Sunday, February 28, 2016

First Post

     I will run on the assumption that a first post should, for all intents and purposes, explain what the overall plan is for this blog. I hope the descriptor at the top of the page is enough to have brought you this far. If so, I might as well properly introduce myself. 
     My name really is Von and I really am a trucker. I drive for a long haul trucking company and travel all across the continental United States. I am a record collector and a recovering musician. I also collect stories. Stories behind stories, music, film, art, sports, you name it. I find people and characters fascinating. All of this, hopefully will factor into the creation of this ongoing project.
     Which brings us to what I hope this blog will entail. Years ago, a writing professor named Juanita Smart told me that writing is a journey of discovery. Sharing this, here, is me inviting you, the reader to accompany me on this journey. My intent will be to share thoughts and reflections on numerous subjects that wind their way through our pop culture with the purpose of sparking meaningful dialogue.
     This year of 2016 is a Presidential election year,  Not only that, it's also one of the most interesting elections this country has seen in decades. We could very well see two political outsiders vying for the highest office in the land. Things are tense and the topics contentious. They hit both sides right in the gut and cause knee jerk reactions. As uncomfortable as these topics are, they do require calm meaningful dialogue in order to make sense.  

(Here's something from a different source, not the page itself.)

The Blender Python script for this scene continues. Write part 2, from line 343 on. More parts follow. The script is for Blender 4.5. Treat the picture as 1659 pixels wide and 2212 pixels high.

     Let's just step aside and define "meaningful dialogue" real quick: If you read anything I write, here, and the most eloquent thing you can come up with is "fuck you"...that is not meaningful dialogue.

     Along with trying to spark meaningful dialogue, I will share stories of my travels across this great land, music that I enjoy (it might not always be music you know, but it will be music you should know),* literature, films, art, etc...
     There will be stories, too, some true stories and some random acts of fiction, poetry, and odd musings that come from fits of insomnia or creativity (sometimes simultaneously). Occasionally, I'll share play lists and (when possible) the occasional "mix tape."
     I should give a reason for doing this, there is one main reason, a few years back, my friend Jennie from St. Louis suggested that I should share some of my stories, which I have on occasion on a Facebook page. More recently, My friend Leo, suggested that I should start a blog, which is how I wound up, here, at 03:00 est, writing this intro and hoping I'll be able to put my money where my mouth is. 
     As for the name, well, those that know me know that this name makes sense given current circumstances. However, there is more to this as well. This name already has some exposure from a few phone calls that I made over the past few months to The Goddamn Dave Hill Show on WFMU.  Why waste a name with that kind of exposure, right?
     
     With that I will leave you with my favourite closing words by the late Dave Allen: "Good night and may your god go with you."


*Quick acknowledgement to Danny O'Nitrous for that phrase.